Stated problem: Copy out every record below exactly as written, but leave out any pictures.
— Start of Source material —
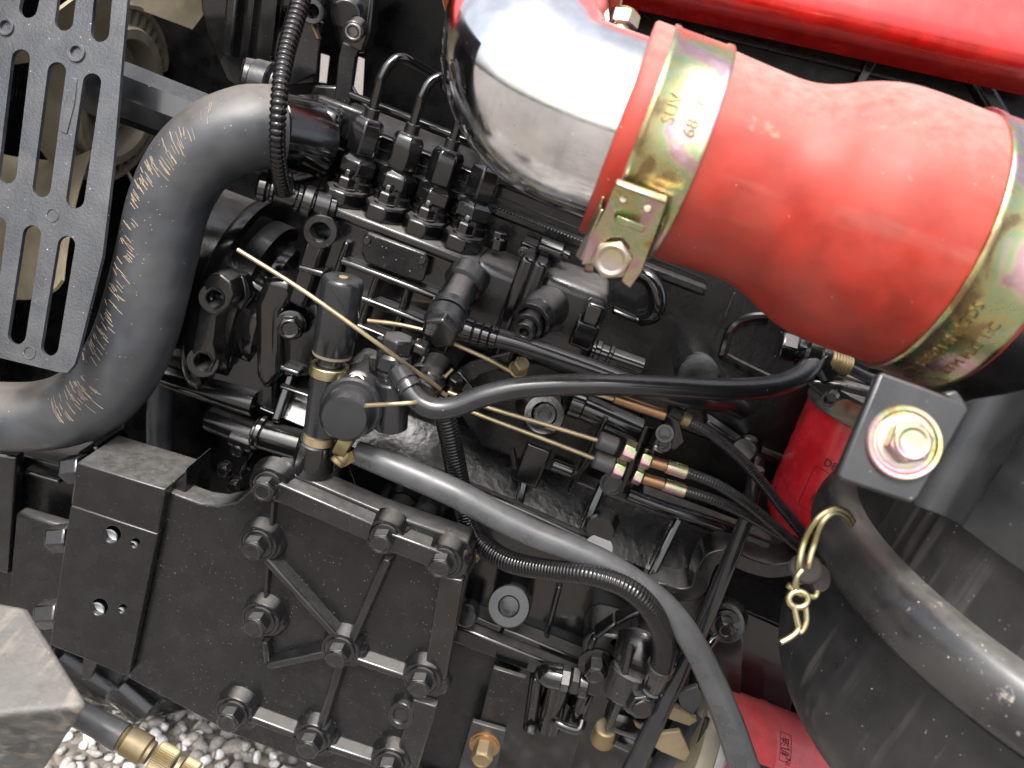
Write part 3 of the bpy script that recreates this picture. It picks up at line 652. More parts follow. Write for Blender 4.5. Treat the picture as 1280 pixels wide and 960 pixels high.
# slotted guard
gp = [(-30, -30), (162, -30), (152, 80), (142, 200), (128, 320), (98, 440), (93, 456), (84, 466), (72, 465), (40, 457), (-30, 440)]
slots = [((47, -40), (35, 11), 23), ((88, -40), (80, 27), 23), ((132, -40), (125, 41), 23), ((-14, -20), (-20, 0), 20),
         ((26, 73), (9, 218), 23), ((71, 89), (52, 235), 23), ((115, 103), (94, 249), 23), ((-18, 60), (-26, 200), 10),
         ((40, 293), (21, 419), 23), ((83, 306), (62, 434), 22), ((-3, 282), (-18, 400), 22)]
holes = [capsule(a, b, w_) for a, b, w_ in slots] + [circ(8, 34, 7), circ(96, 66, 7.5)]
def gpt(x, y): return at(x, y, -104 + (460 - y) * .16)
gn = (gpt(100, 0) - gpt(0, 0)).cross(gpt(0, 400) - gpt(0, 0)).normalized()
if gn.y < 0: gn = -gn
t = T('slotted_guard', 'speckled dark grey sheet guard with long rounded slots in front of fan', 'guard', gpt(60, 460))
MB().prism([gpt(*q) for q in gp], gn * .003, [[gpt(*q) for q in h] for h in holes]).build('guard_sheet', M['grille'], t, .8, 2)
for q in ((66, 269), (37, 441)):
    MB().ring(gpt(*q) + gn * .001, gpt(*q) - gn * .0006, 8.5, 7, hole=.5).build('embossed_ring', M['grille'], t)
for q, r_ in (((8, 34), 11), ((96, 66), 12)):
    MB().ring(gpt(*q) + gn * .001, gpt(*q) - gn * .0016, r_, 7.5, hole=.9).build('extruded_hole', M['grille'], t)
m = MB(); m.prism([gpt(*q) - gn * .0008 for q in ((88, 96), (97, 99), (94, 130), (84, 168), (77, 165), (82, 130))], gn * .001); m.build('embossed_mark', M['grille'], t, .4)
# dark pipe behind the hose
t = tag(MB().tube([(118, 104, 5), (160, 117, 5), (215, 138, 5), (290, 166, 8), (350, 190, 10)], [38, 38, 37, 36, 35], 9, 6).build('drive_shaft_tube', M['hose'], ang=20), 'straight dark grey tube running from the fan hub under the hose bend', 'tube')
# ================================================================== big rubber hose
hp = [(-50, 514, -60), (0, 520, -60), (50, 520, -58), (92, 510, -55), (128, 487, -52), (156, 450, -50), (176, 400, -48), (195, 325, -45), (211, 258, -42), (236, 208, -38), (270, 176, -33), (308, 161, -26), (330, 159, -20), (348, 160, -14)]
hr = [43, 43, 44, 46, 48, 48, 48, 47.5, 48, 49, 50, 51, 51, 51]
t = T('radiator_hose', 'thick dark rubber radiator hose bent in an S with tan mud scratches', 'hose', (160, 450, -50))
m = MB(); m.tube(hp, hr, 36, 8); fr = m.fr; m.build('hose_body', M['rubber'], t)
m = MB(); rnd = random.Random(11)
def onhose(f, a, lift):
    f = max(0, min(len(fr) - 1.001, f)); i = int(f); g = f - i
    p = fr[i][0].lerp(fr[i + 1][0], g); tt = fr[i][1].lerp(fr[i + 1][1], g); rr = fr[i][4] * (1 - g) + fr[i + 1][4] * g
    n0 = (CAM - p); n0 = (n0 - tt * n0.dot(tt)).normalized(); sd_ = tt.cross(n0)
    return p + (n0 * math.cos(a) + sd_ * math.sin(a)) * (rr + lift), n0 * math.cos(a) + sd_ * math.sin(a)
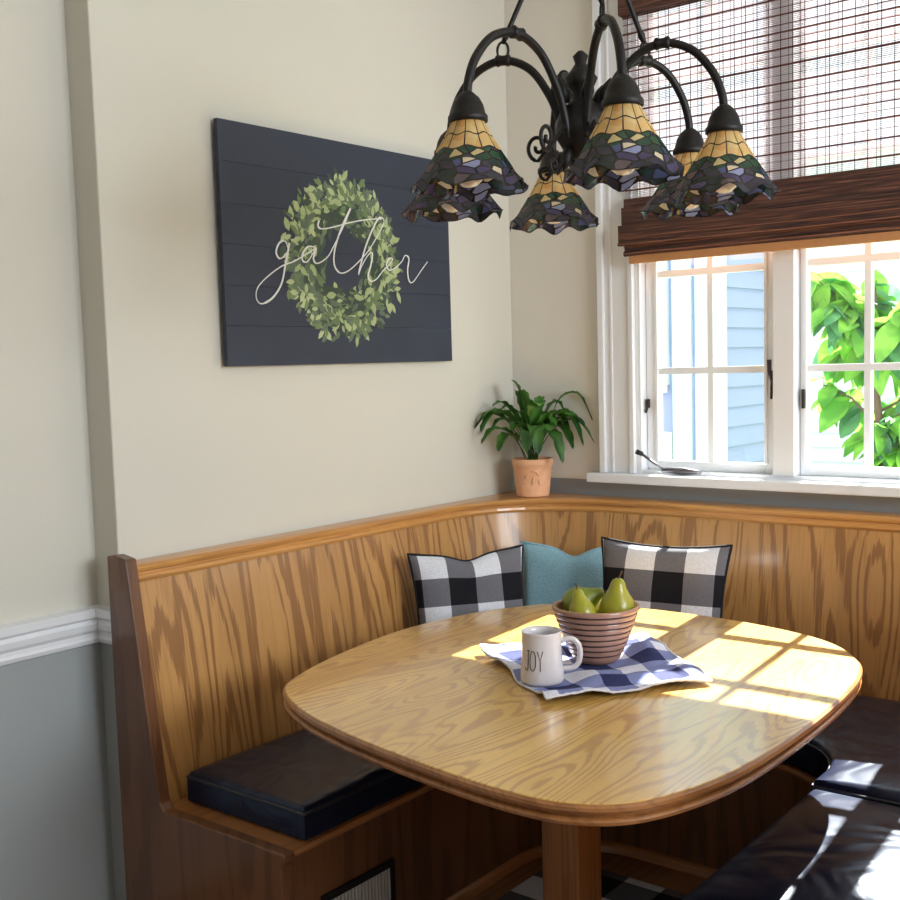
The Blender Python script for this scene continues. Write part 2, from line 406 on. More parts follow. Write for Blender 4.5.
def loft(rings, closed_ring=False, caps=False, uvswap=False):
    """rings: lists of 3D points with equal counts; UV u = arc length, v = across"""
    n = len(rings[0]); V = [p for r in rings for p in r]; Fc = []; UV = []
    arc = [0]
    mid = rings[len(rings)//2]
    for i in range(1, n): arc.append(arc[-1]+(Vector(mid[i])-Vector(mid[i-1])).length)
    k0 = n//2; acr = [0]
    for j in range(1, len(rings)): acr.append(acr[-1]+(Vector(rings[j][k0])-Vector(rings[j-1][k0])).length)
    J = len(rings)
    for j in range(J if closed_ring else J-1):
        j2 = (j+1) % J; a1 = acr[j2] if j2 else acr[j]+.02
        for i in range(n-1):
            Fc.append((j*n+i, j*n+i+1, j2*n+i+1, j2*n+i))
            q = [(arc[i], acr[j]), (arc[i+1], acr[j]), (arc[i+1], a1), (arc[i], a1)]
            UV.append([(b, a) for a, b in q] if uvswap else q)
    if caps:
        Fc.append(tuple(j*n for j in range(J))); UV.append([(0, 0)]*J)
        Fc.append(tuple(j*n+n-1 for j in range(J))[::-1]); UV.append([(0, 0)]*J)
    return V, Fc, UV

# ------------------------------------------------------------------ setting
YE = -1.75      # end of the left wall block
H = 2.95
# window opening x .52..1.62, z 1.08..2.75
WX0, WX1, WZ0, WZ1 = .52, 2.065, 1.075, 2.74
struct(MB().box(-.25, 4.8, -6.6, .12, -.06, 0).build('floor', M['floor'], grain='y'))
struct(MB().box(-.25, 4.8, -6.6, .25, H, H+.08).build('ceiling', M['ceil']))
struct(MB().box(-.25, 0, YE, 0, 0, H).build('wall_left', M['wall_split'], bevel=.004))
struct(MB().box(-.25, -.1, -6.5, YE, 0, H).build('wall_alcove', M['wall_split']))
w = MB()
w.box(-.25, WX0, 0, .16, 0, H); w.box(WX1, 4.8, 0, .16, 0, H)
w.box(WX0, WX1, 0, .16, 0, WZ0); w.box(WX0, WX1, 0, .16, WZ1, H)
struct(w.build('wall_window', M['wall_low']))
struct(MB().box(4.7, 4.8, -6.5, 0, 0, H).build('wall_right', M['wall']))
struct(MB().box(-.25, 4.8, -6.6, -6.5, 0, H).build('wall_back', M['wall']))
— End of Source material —
Response to this exercise:
Write part 3 of the bpy script that recreates this picture. It picks up at line 652. More parts follow. Write for Blender 4.5. Treat the picture as 1280 pixels wide and 960 pixels high.
# slotted guard
gp = [(-30, -30), (162, -30), (152, 80), (142, 200), (128, 320), (98, 440), (93, 456), (84, 466), (72, 465), (40, 457), (-30, 440)]
slots = [((47, -40), (35, 11), 23), ((88, -40), (80, 27), 23), ((132, -40), (125, 41), 23), ((-14, -20), (-20, 0), 20),
         ((26, 73), (9, 218), 23), ((71, 89), (52, 235), 23), ((115, 103), (94, 249), 23), ((-18, 60), (-26, 200), 10),
         ((40, 293), (21, 419), 23), ((83, 306), (62, 434), 22), ((-3, 282), (-18, 400), 22)]
holes = [capsule(a, b, w_) for a, b, w_ in slots] + [circ(8, 34, 7), circ(96, 66, 7.5)]
def gpt(x, y): return at(x, y, -104 + (460 - y) * .16)
gn = (gpt(100, 0) - gpt(0, 0)).cross(gpt(0, 400) - gpt(0, 0)).normalized()
if gn.y < 0: gn = -gn
t = T('slotted_guard', 'speckled dark grey sheet guard with long rounded slots in front of fan', 'guard', gpt(60, 460))
MB().prism([gpt(*q) for q in gp], gn * .003, [[gpt(*q) for q in h] for h in holes]).build('guard_sheet', M['grille'], t, .8, 2)
for q in ((66, 269), (37, 441)):
    MB().ring(gpt(*q) + gn * .001, gpt(*q) - gn * .0006, 8.5, 7, hole=.5).build('embossed_ring', M['grille'], t)
for q, r_ in (((8, 34), 11), ((96, 66), 12)):
    MB().ring(gpt(*q) + gn * .001, gpt(*q) - gn * .0016, r_, 7.5, hole=.9).build('extruded_hole', M['grille'], t)
m = MB(); m.prism([gpt(*q) - gn * .0008 for q in ((88, 96), (97, 99), (94, 130), (84, 168), (77, 165), (82, 130))], gn * .001); m.build('embossed_mark', M['grille'], t, .4)
# dark pipe behind the hose
t = tag(MB().tube([(118, 104, 5), (160, 117, 5), (215, 138, 5), (290, 166, 8), (350, 190, 10)], [38, 38, 37, 36, 35], 9, 6).build('drive_shaft_tube', M['hose'], ang=20), 'straight dark grey tube running from the fan hub under the hose bend', 'tube')
# ================================================================== big rubber hose
hp = [(-50, 514, -60), (0, 520, -60), (50, 520, -58), (92, 510, -55), (128, 487, -52), (156, 450, -50), (176, 400, -48), (195, 325, -45), (211, 258, -42), (236, 208, -38), (270, 176, -33), (308, 161, -26), (330, 159, -20), (348, 160, -14)]
hr = [43, 43, 44, 46, 48, 48, 48, 47.5, 48, 49, 50, 51, 51, 51]
t = T('radiator_hose', 'thick dark rubber radiator hose bent in an S with tan mud scratches', 'hose', (160, 450, -50))
m = MB(); m.tube(hp, hr, 36, 8); fr = m.fr; m.build('hose_body', M['rubber'], t)
m = MB(); rnd = random.Random(11)
def onhose(f, a, lift):
    f = max(0, min(len(fr) - 1.001, f)); i = int(f); g = f - i
    p = fr[i][0].lerp(fr[i + 1][0], g); tt = fr[i][1].lerp(fr[i + 1][1], g); rr = fr[i][4] * (1 - g) + fr[i + 1][4] * g
    n0 = (CAM - p); n0 = (n0 - tt * n0.dot(tt)).normalized(); sd_ = tt.cross(n0)
    return p + (n0 * math.cos(a) + sd_ * math.sin(a)) * (rr + lift), n0 * math.cos(a) + sd_ * math.sin(a)
The Blender Python script for this scene continues. Write part 2, from line 406 on. More parts follow. Write for Blender 4.5.
def loft(rings, closed_ring=False, caps=False, uvswap=False):
    """rings: lists of 3D points with equal counts; UV u = arc length, v = across"""
    n = len(rings[0]); V = [p for r in rings for p in r]; Fc = []; UV = []
    arc = [0]
    mid = rings[len(rings)//2]
    for i in range(1, n): arc.append(arc[-1]+(Vector(mid[i])-Vector(mid[i-1])).length)
    k0 = n//2; acr = [0]
    for j in range(1, len(rings)): acr.append(acr[-1]+(Vector(rings[j][k0])-Vector(rings[j-1][k0])).length)
    J = len(rings)
    for j in range(J if closed_ring else J-1):
        j2 = (j+1) % J; a1 = acr[j2] if j2 else acr[j]+.02
        for i in range(n-1):
            Fc.append((j*n+i, j*n+i+1, j2*n+i+1, j2*n+i))
            q = [(arc[i], acr[j]), (arc[i+1], acr[j]), (arc[i+1], a1), (arc[i], a1)]
            UV.append([(b, a) for a, b in q] if uvswap else q)
    if caps:
        Fc.append(tuple(j*n for j in range(J))); UV.append([(0, 0)]*J)
        Fc.append(tuple(j*n+n-1 for j in range(J))[::-1]); UV.append([(0, 0)]*J)
    return V, Fc, UV

# ------------------------------------------------------------------ setting
YE = -1.75      # end of the left wall block
H = 2.95
# window opening x .52..1.62, z 1.08..2.75
WX0, WX1, WZ0, WZ1 = .52, 2.065, 1.075, 2.74
struct(MB().box(-.25, 4.8, -6.6, .12, -.06, 0).build('floor', M['floor'], grain='y'))
struct(MB().box(-.25, 4.8, -6.6, .25, H, H+.08).build('ceiling', M['ceil']))
struct(MB().box(-.25, 0, YE, 0, 0, H).build('wall_left', M['wall_split'], bevel=.004))
struct(MB().box(-.25, -.1, -6.5, YE, 0, H).build('wall_alcove', M['wall_split']))
w = MB()
w.box(-.25, WX0, 0, .16, 0, H); w.box(WX1, 4.8, 0, .16, 0, H)
w.box(WX0, WX1, 0, .16, 0, WZ0); w.box(WX0, WX1, 0, .16, WZ1, H)
struct(w.build('wall_window', M['wall_low']))
struct(MB().box(4.7, 4.8, -6.5, 0, 0, H).build('wall_right', M['wall']))
struct(MB().box(-.25, 4.8, -6.6, -6.5, 0, H).build('wall_back', M['wall']))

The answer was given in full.